Years have we waited In
sin and strife,
In darkness groped, Sad
miseries made.
How long, how long must
we wait?
You now the love of God
manifold.
Ages have brought you His
grace untold,
Peace any hope no Fear
of fate,
How long, how long must
we wait?
The aged faint And long
for the friend,
Dark shadows gathering
bring the end.
Fades now the light, Tis
growing late,
How long, how long must
we wait?
[author unknown]
Come. Come. The whole
mission world repeats the refrain, come. Come before winter. Tomorrow is too
late. Do thy diligence to come before winter. Oh, how solemn these thoughts! How
soul searching, our lives, Lord, what ought I to do? What should I do?
That invitation, this
appeal, this call, this work, this opportunity, this wide open door, Lord, help
me do it now for tomorrow is too late. Help us, O Lord, as a people to do it
now for tomorrow is too late. Is there a soul to be won? Win it now. Is
there a life to be touched? Visit now. Is there a task God hath called us to
do? Do it now, before winter, for tomorrow is too late.

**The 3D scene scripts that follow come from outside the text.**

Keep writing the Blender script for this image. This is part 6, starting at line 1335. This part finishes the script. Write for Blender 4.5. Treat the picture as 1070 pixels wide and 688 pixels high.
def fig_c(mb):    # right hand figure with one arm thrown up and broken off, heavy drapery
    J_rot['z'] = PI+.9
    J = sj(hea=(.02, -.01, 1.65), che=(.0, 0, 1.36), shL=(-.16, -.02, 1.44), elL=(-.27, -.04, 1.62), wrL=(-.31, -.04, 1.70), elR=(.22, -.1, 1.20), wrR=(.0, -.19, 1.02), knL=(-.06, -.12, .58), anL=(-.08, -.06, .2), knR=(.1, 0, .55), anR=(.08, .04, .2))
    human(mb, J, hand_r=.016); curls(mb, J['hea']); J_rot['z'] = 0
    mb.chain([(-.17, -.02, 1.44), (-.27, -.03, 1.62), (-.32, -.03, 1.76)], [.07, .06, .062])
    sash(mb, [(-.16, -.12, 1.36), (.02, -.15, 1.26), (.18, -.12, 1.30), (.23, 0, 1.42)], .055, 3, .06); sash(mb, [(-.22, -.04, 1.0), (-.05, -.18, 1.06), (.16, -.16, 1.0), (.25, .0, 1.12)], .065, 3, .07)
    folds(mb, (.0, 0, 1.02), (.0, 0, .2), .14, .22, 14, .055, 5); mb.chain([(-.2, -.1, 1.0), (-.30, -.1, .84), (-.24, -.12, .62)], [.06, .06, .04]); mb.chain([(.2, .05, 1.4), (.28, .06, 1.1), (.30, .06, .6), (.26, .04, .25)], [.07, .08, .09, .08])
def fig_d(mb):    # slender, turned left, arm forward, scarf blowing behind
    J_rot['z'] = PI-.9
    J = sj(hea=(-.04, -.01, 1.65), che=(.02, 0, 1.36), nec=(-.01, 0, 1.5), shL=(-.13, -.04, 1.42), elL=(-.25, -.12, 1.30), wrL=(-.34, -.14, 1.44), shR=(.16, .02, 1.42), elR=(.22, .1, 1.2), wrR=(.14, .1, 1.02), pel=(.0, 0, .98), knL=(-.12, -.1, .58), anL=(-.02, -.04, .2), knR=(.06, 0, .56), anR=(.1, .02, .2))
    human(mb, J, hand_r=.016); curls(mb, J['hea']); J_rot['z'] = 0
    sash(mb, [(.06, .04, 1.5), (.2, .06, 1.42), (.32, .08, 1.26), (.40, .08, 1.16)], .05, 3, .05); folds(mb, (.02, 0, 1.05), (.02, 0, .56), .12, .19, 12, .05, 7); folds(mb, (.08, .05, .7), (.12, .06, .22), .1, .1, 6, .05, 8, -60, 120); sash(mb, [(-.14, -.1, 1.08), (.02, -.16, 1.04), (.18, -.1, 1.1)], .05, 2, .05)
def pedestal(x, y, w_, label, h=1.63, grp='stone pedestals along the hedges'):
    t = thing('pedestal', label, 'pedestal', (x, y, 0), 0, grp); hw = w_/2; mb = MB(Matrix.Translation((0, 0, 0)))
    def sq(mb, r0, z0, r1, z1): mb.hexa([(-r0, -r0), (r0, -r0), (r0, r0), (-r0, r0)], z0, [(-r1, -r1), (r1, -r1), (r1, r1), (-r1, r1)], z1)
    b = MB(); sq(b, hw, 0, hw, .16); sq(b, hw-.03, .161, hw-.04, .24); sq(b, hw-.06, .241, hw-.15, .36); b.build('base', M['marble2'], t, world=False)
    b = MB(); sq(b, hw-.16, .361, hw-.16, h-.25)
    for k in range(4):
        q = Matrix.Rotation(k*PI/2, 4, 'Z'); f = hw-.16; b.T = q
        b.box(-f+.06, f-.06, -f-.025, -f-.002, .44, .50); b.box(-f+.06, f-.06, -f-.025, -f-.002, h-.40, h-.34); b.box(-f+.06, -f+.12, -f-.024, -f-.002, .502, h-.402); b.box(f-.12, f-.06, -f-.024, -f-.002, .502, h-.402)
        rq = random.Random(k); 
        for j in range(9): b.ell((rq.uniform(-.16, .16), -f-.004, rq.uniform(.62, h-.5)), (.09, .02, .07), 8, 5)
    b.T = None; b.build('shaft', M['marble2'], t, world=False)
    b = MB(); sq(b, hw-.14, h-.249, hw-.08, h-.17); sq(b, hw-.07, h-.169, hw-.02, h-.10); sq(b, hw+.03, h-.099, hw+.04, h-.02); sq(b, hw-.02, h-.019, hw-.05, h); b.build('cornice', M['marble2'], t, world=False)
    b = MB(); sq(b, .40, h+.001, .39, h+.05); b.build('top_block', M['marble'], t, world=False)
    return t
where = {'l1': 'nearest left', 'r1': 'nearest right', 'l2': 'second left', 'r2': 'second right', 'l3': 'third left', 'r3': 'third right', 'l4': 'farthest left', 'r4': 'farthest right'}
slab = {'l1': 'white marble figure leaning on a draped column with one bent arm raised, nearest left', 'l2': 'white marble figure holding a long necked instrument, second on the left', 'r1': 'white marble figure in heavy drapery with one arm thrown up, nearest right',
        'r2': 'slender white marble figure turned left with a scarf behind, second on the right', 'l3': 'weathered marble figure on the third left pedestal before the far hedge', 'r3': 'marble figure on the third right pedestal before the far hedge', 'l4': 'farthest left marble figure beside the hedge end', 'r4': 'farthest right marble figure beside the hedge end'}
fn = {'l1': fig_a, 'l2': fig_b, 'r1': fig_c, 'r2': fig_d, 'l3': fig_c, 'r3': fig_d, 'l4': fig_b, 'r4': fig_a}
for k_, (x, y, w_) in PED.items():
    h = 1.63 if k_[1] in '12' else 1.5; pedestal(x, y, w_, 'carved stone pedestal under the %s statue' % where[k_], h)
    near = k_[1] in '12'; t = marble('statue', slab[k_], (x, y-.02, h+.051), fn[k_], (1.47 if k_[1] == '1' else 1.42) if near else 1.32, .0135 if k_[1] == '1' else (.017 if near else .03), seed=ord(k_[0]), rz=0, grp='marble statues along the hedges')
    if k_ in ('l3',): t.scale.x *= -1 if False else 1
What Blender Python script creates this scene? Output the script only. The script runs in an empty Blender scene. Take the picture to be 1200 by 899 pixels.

While we sing this appeal,
does the Lord bid you come this morning? Make it now, make it now. Give your
heart to Jesus, make it now. Put your life in the fellowship of this precious
church, come now. Never in the Bible will you ever read where the Holy Spirit
says, "Tomorrow, some other day, some other time, some more convenient
season." Always God says, now, today, this hour. In this balcony round,
down those stairwells at the back, at the front, come. In this throng of
people, on this lower floor into the aisle, down to the front, come.
At this 8:15 service, six
came down that aisle by baptism, by letter. In this morning's hour, while we
pray, while we wait, while we sing, if God bids you here, if the Spirit of the
Lord whispers, make it now. Come, give you hand to the pastor, “I give my
heart to God, preacher.” Or, “Today we are putting our lives in the fellowship
of the church,” make it now, come now, while we stand and while we sing.